Wow this Training really works!
haha! I mean it. My little brother says stuff like that all the time & I scoff at him. He's 25 & he'll say "You know, I'm really growing up" or "I've matured so much" and the old-older sister cynic in me would think "YA RIGHT" show me a person who tells me they've changed & I'll show you miles to go.
But, I think this is true.
I feel change a brewin' And I see it in my life.
I've been renting a room in my home the past month for extra $, while G's been away.
There was this great girl who was going to rent it- and then I got an email from some kid with a golden doodle and I was hypnotized like a Barracuda to a shiny object. The funny thing is I don't really have that "oh my goodness doggie" gene.
But I always thought golden doodle's were cool.
I received his email and it said he had a dog & he was in a bind. I said to myself "if he says golden doodle he's in"
Wait for the email reply: what kind of dog?
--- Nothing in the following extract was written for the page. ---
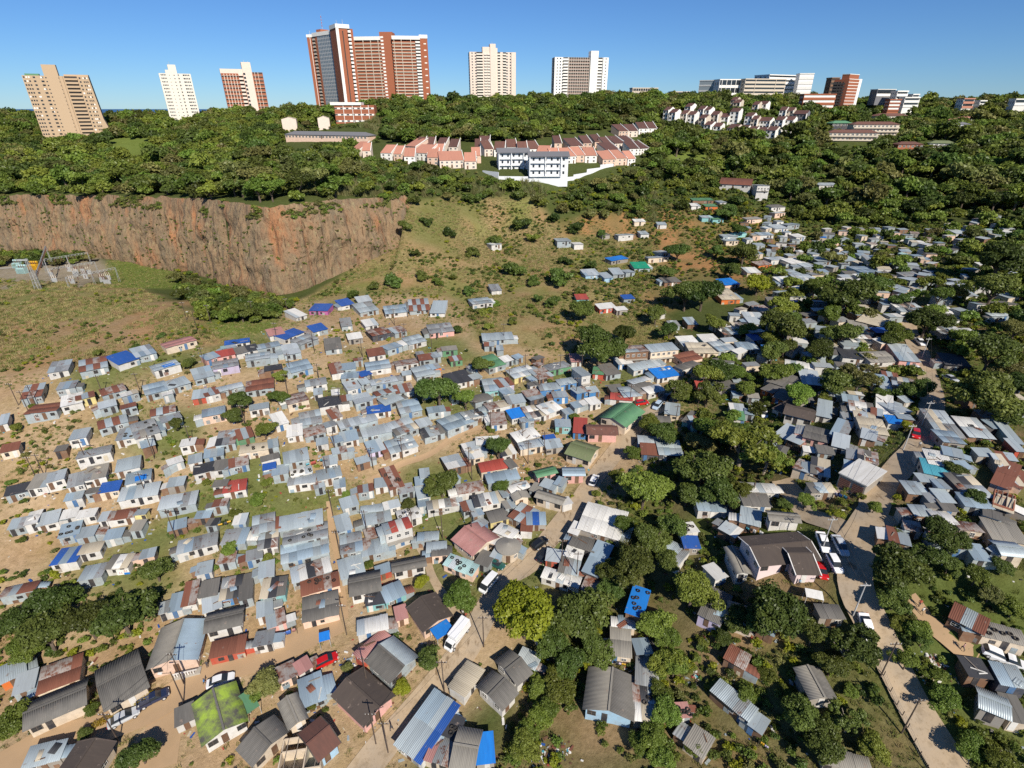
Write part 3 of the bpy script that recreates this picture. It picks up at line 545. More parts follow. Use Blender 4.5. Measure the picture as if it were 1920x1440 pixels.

GOLDENDOODLE. Ok, I think . done.
He moves in. Things start to unfold that are undesirable. His youth becomes apparent. I am no old hen. But I'm 30. Been through college, grad school, real life situations- been on my own since I was thru with my B.A. I've had all types of roommates. I've rented rooms, shared houses, etc. Been there!
So, anyways.
exhibit A.
I'm working at my part time job (another entry entirely!). My phone rings. The kid who rents the room is on the phone, he asks me if he can use an outlet in my room to cut his hair?
huh? there are outlets in his room..why my room? He says his outlets are being used. haha, I think. Those pesty- cemented in outlets, it's so hard to unplug a chord nowadays. But I kindly tell him- I think his own room would suffice for his haircutting.
exhibit B.
He consumes my food & beverages. Ask him nicely to replace: 2 weeks. no replacing...
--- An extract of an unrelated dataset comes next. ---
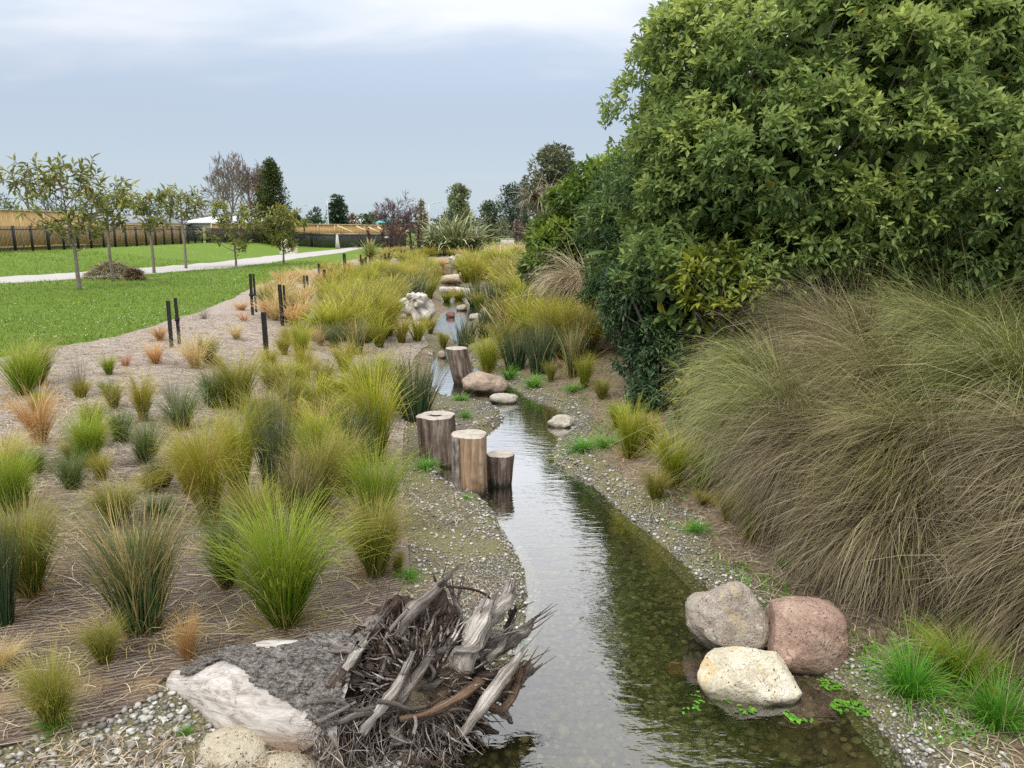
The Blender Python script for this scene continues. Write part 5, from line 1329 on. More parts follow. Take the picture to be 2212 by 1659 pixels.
# ------------------------------------------------------------------ driftwood stump and logs upstream
def drift(name, label, xd, yd, scale, seed, mat, spikes=9, cat='driftwood'):
    p = G(xd, yd); rng = np.random.RandomState(seed); t = thing(name, label, cat, tuple(p)); s = scale
    bag = Bag(); V, F, U = tube([(0.1*s, 0.2*s, -0.05), (0.02*s, 0, 0.35*s), (-0.1*s, -0.05*s, 0.62*s)], [0.34*s, 0.36*s, 0.30*s], 14, 22, rough=0.42, seed=seed); obj('stump_body', V, F, mat, t, U, False)
    for i in range(spikes):
        a = i * 2.4 + rng.rand(); el = rng.uniform(-0.1, 0.9); d = np.array([math.cos(a) * math.cos(el), math.sin(a) * math.cos(el), math.sin(el)])
        q = np.array([0, 0, 0.35 * s + 0.2 * s * rng.rand()]); L = s * rng.uniform(0.28, 0.5)
        V, F, U = tube([q, q + d * L * 0.5 + rng.randn(3) * 0.05 * s, q + d * L + np.array([0, 0, -0.08 * s])], [0.15 * s, 0.11 * s, 0.04 * s], 7, 9, rough=0.45, seed=seed + i)
        obj('root', V, F, mat, t, U, False)
    return t
drift('driftwood_stump', 'pale driftwood root stump left of the upper pool', 900, 690, 1.0, 4, M_FARLOG, 16)
drift('driftwood_stump', 'white driftwood heap at the head of the stream', 985, 580, 1.15, 5, M_FARLOG, 14)
def logobj(name, label, a, b, ra, rb, mat, seed, cat='log', rough=0.10):
    a, b = np.array(a), np.array(b); t = thing(name, label, cat, tuple(a)); d = b - a
    V, F, U = tube([(0, 0, 0), tuple(d * 0.5 + np.array([0, 0, 0.02])), tuple(d)], [ra, (ra + rb) / 2, rb], 10, 12, rough=rough, seed=seed, cap=False); obj('log_body', V, F, mat, t, U, True)
    for c, q in ((V[:12], -1), (V[-12:], 1)):
        m = c.mean(0); VV = np.concatenate([c, [m]]); FF = [(k, (k + 1) % 12, 12)[::q] for k in range(12)]; o = obj('cut_face', VV - m, FF, M_CUT, t); o.location = m
logobj('log', 'tan sawn log lying across the gravel upstream', G(958, 613) + np.array([0, 0, .18]), G(1000, 611) + np.array([0, 0, .20]), 0.24, 0.22, M_FARTAN, 1)
logobj('log', 'upright leaning tan log end above the sawn log', G(996, 612) + np.array([0, 0, .25]), G(998, 610) + np.array([0.28, 0, 1.0]), 0.17, 0.14, M_FARTAN, 2)
logobj('log', 'pale log lying across the stream below the sawn log', G(955, 633) + np.array([0, 0, .12]), G(1022, 637) + np.array([0, 0, .10]), 0.16, 0.13, M_FARLOG, 3)
logobj('log', 'thin pale pole on the gravel beside the sawn log', G(946, 606) + np.array([0, 0, .12]), G(972, 604) + np.array([0, 0, .12]), 0.06, 0.05, M_FARLOG, 4)

# ------------------------------------------------------------------ the fallen root log in the foreground
CW = at(890, 1480, 3.42); NW = unit(np.array([0.42, -0.80, 0.38]))
def PL(xd, yd, off=0.0):
    r = ray(xd, yd); o = np.array([0, 0, CAMZ]); t = ((CW - o) @ NW) / (r @ NW); return o + r * t + NW * off
def PZ(zx, zy, off=0.0): return PL((750 + zx / 1.923) / 1.1302, (1380 + zy / 1.923) / 1.1302, off)
PXM = np.linalg.norm(PL(891, 1480) - PL(890, 1480)) / (1.923 * 1.1302)      # metres for one pixel of the close-up
root_log = thing('fallen_root_log', 'fallen white log with a torn root plate at the water edge', 'log', tuple(W(760, 1640, 0.1)))
RL = np.array(root_log.location)
def mat_log():
    m = Mat('white_log'); c = m.coord('World'); u, v, uvv = m.uv()
    mp = m.n('ShaderNodeMapping'); m.t.links.new(uvv, mp.inputs[0]); mp.inputs['Scale'].default_value = (46, 3.2, 1)
    n = m.noise(mp.outputs[0], 1.1, 6, 0.68, 0.8); b = m.noise(c, 7.0, 5, 0.6)
    col = m.ramp(n, [(0.3, (0.22, 0.185, 0.155)), (0.45, (0.44, 0.40, 0.36)), (0.62, (0.62, 0.585, 0.545))])
    pz = m.n('ShaderNodeSeparateXYZ'); m.t.links.new(m.n('ShaderNodeNewGeometry').outputs['Position'], pz.inputs[0])
    k = m.map(m.math('ADD', m.math('ADD', pz.outputs[2], m.math('MULTIPLY', m.math('SUBTRACT', b, 0.5), 0.16)), m.math('MULTIPLY', pz.outputs[0], -0.16)), 0.47, 0.33)
    col = m.mix(m.math('MULTIPLY', k, 0.85), col, m.ramp(n, [(0.3, (0.30, 0.19, 0.12)), (0.7, (0.50, 0.37, 0.26))]))   # unbleached wood on the belly
    cr = m.math('MULTIPLY', m.map(m.math('ABSOLUTE', m.math('SUBTRACT', m.noise(m.coord('World', scale=(1.2, 5, 4)), 2.6, 4, 0.55, 0.8), 0.5)), 0.012, 0.0), m.map(m.noise(c, 4.0, 2), 0.38, 0.5))
    col = m.mix(m.math('MULTIPLY', cr, 0.55), col, (0.16, 0.11, 0.08))
    return m.done(m.bsdf(col, 0.85, m.bump(m.math('SUBTRACT', n, m.math('MULTIPLY', cr, 0.8)), 0.5, 0.012), 0.15))
def mat_barkrough():
    m = Mat('flaking_bark'); c = m.coord('World', scale=(1, 1, 1)); n = m.noise(m.coord('World', scale=(1, 2, 2)), 16, 6, 0.72, 1.2); v = m.noise(c, 60, 4, 0.7)
    col = m.ramp(m.math('ADD', m.math('MULTIPLY', n, 0.7), m.math('MULTIPLY', v, 0.5)), [(0.3, (0.045, 0.037, 0.031)), (0.52, (0.16, 0.14, 0.12)), (0.72, (0.46, 0.43, 0.39))])
    return m.done(m.bsdf(col, 0.95, m.bump(m.math('ADD', n, v), 1.0, 0.03), 0.1))
def mat_dirt():
    m = Mat('root_soil'); c = m.coord('World'); n = m.noise(c, 7, 6, 0.65); f = m.noise(c, 45, 5, 0.7)
    s = m.map(m.noise(c, 3.1, 3, 0.5), 0.40, 0.56)
    dark = m.ramp(f, [(0.3, (0.05, 0.034, 0.026)), (0.7, (0.13, 0.095, 0.07))]); tan = m.ramp(f, [(0.3, (0.26, 0.20, 0.125)), (0.7, (0.46, 0.37, 0.25))])
    u, v, _ = m.uv()
    k = m.math('MULTIPLY', s, m.map(v, 0.75, 0.35))
    return m.done(m.bsdf(m.mix(k, dark, tan), 0.95, m.bump(m.math('ADD', n, m.math('MULTIPLY', f, 0.6)), 1.0, 0.05), 0.1))
M_LOG, M_BARKR, M_DIRT = mat_log(), mat_barkrough(), mat_dirt()
A0 = W(352, 1520, 0.16) + np.array([0, 0.15, 0]); B0 = PL(800, 1530, -0.02)
ax = B0 - A0
NS, NT = 36, 26; V, U, F = [], [], []
sd_ = unit(np.cross(ax, [0, 0, 1])); upv = unit(np.cross(sd_, ax))
def log_r(q): return 0.085 + 0.185 * ss(q, 0.0, 0.5) + 0.05 * q
def log_pt(q, th, e=1.0):
    r = float(log_r(q)) * e * (1 + 0.07 * mnoise.noise((math.cos(th) * 1.4, math.sin(th) * 1.4, q * 2.4)) * 2 + 0.02 * mnoise.noise((math.cos(th) * 6, math.sin(th) * 6, q * 4)) * 2)
    c = A0 + ax * q - np.array([0, 0, 0.02]) * math.sin(q * 3.14)
    return c + sd_ * math.cos(th) * r + upv * math.sin(th) * r
for j in range(NT + 1):
    for k in range(NS):
        th = 2 * math.pi * k / NS; V.append(log_pt(j / NT, th) - RL); U.append((k / NS, j / NT * 2))
for j in range(NT):
    for k in range(NS): F.append((j*NS+k, j*NS+(k+1) % NS, (j+1)*NS+(k+1) % NS, (j+1)*NS+k))
F.append(tuple(range(NS))[::-1])
trunk = obj('trunk', V, F, M_LOG, root_log, np.array(U), True)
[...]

I could go on- but I'll save this one for last.
3 am Saturday morning. Drunk he invites his friends to sleep over and plugs in a machine to pump up his aerobed...It sounded like machine guns. Not ok.
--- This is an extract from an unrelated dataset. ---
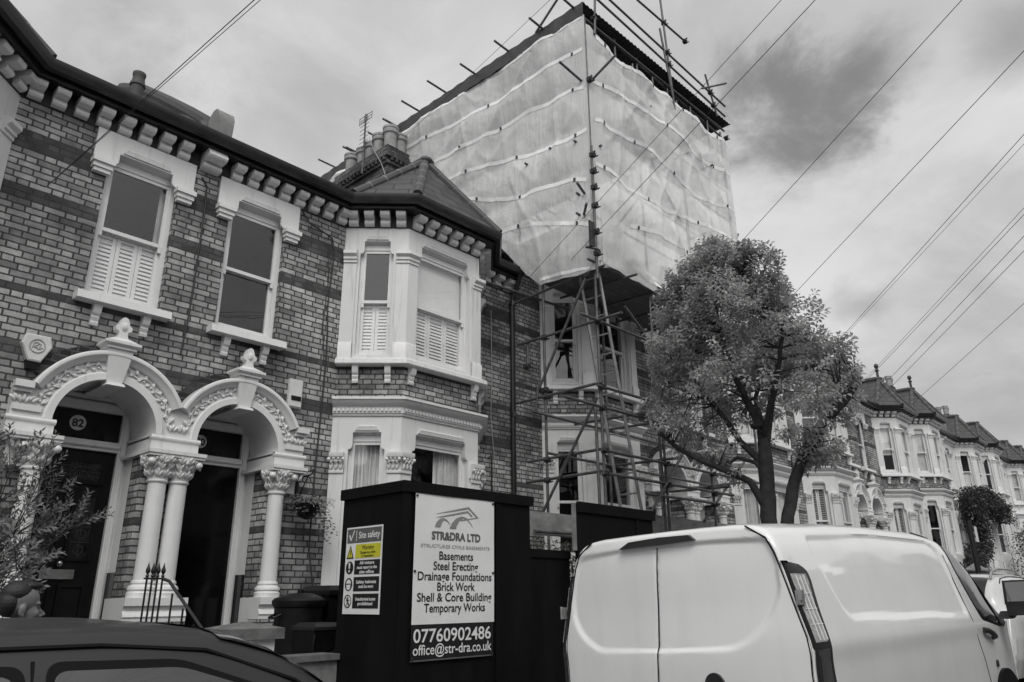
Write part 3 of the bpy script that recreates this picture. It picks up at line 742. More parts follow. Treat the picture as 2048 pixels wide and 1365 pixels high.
def sash(part, H, key, F, s0, s1, z0, z1, yd, cover, glass=None):
    """sliding sash window set back in its opening"""
    zm = z0+(z1-z0)*.49; st = .055
    def f(b):
        b.box(s0, s0+st, yd, yd+.10, z0, z1); b.box(s1-st, s1, yd, yd+.10, z0, z1)
        b.box(s0+st, s1-st, yd, yd+.10, z1-.08, z1); b.box(s0+st, s1-st, yd, yd+.11, z0, z0+.06)
        a, c = s0+st, s1-st
        b.box(a, c, yd+.012, yd+.05, zm-.02, zm+.025); b.box(a, c, yd+.055, yd+.095, zm-.025, zm+.02)          # meeting rails
        for x in (a, c-.042):
            b.box(x, x+.042, yd+.013, yd+.049, zm+.025, z1-.05); b.box(x, x+.042, yd+.056, yd+.094, z0+.06, zm-.025)
            b.taper(x+.004, x+.038, yd+.014, yd+.048, zm-.02, x+.004, x+.038, yd+.014, yd+.048, zm-.02)
            b.box(x+.002, x+.04, yd+.014, yd+.047, zm-.085, zm-.02)                                             # sash horns
        b.box(a+.042, c-.042, yd+.014, yd+.048, z1-.125, z1-.08); b.box(a+.042, c-.042, yd+.057, yd+.093, z0+.06, z0+.135)
    w = part('window', 'win'+key, M_TRIM, f, H, F)
    a, c = s0+st+.042, s1-st-.042
    part('pane', 'pu'+key, glass or M_GLASS, lambda b: b.add([(a, yd+.03, zm+.02), (c, yd+.03, zm+.02), (c, yd+.03, z1-.12), (a, yd+.03, z1-.12)], [(0, 1, 2, 3)]), w, F, False, fix=False)
    part('pane', 'pl'+key, glass or M_GLASS, lambda b: b.add([(a, yd+.075, z0+.13), (c, yd+.075, z0+.13), (c, yd+.075, zm-.02), (a, yd+.075, zm-.02)], [(0, 1, 2, 3)]), w, F, False, fix=False)
    def shutter(zA, zB, n, ang):
        def f(b):
            pw = (s1-s0-.1)/n
            for k in range(n):
                x0 = s0+.05+k*pw; x1 = x0+pw-.006
                b.box(x0, x0+.045, yd+.10, yd+.13, zA, zB); b.box(x1-.045, x1, yd+.10, yd+.13, zA, zB)
                b.box(x0+.045, x1-.045, yd+.10, yd+.13, zA, zA+.06); b.box(x0+.045, x1-.045, yd+.10, yd+.13, zB-.06, zB)
                z = zA+.075; 
                while z < zB-.07:
                    dz, dy = .032*sin(ang), .032*cos(ang)
                    b.add([(x0+.045, yd+.115-dy, z-dz), (x1-.045, yd+.115-dy, z-dz), (x1-.045, yd+.115+dy, z+dz), (x0+.045, yd+.115+dy, z+dz),
                           (x0+.045, yd+.115-dy, z-dz+.007), (x1-.045, yd+.115-dy, z-dz+.007), (x1-.045, yd+.115+dy, z+dz+.007), (x0+.045, yd+.115+dy, z+dz+.007)],
                          [(0, 3, 2, 1), (4, 5, 6, 7), (0, 1, 5, 4), (2, 3, 7, 6)])
                    z += .052
        return f
    def curtain(xa, xb, zA, zB):
        def f(b):
            n = 48; vs = []; fs = []
            for i in range(n+1):
                x = xa+(xb-xa)*i/n; y = yd+.135+.022*sin(i*1.05)+.012*sin(i*2.3+1)
                vs += [(x, y, zA), (x, y+.004*sin(i), zB)]
            for i in range(n): fs.append((2*i, 2*i+2, 2*i+3, 2*i+1))
            b.add(vs, fs)
        return f
    n = 3 if s1-s0 > .8 else 2
    if cover == 'low': part('shutter', 'shl'+key, M_SHUT, shutter(z0+.03, zm, n, 1.15), w, F, smooth=False)
    elif cover == 'open': part('shutter', 'sho'+key, M_SHUT, shutter(z0+.03, z1-.05, n, .25), w, F, smooth=False)
    elif cover == 'all': part('shutter', 'sha'+key, M_SHUT, shutter(z0+.03, z1-.05, n, 1.0), w, F, smooth=False)
    elif cover == 'net': part('curtain', 'cn'+key, M_CURT, curtain(s0+.03, s1-.03, z0, z1), w, F, fix=False)
    elif cover == 'half': part('curtain', 'ch'+key, M_CURT, curtain((s0+s1)/2+.05, s1-.03, z0, z1), w, F, fix=False)
    elif cover == 'reflectlow':
        part('shutter', 'shl'+key, M_SHUT, shutter(z0+.03, zm, n, 1.15), w, F, smooth=False)
        part('blind_or_reflection', 'bw'+key, M_SHUT, lambda b: b.box(s0+.06, s1-.06, yd+.105, yd+.11, zm-.02, z1-.03), w, F)  # pale sheet stands in for bright sky reflected in the upper sash
    elif cover == 'blind': part('blind_or_reflection', 'bl'+key, M_CURT, lambda b: b.box(s0+.06, s1-.06, yd+.15, yd+.155, zm-.2, z1-.03), w, F)
    elif cover == 'lowside':
        part('shutter', 'shl'+key, M_SHUT, shutter(z0+.03, zm, n, 1.15), w, F, smooth=False)
        part('curtain', 'cs'+key, M_CURT, curtain(s0+.03, s0+.13, zm, z1), w, F, fix=False)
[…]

I go out to the hall and tell him that this isn't ok. And that I don't think I need to remind him that this isn't a dorm.
He tells me his friends are too drunk to take cabs. Hmm, Thats what I thought cabs were for? drunk people.
Any hoot. Go to yoga training the next day. Realize this has to end. I need to give him the facts: this isn't working. We are clearly living different lifestyles. I don't feel that it is my job to teach him how to cohabitate in this type of communal setting. I don't think the respect is there. I am not judging his way of life- I just don't think we work with simpatico.
We talk. I tell him. I remain calm. No confrontation. Tell him he's paid up till April 1st- but I'd like him to find another place by then. Tell him I'm in no way judging him- it's just not a good fit. This feels good. To be Honest, but still compassionate. No digs. No drama. This is the truth. Wow. I ask him to please be respectful for the remaining month.
He seems to register.
The old me would have been a little more harsh. I would have pointed out things that would have hurt his feelings. I would have said that I disagree with how he treats his dog. Caged all day in a dark room. Crying & Whimpering. I would've commented on his lack of knowledge of how to clean or sweep bathrooms or floors. I would've said he blows his nose & clears his throat too much & too loudly. Or, Him telling his poor dog to "shut up" 10x a day is more disruptive than the poor pup.
Those would've been digs.
I would've said them & felt guilty after. That is a horrible way to be. In my willingness to change- I am thankful and dare I say proud with how I handled this strange renter situation.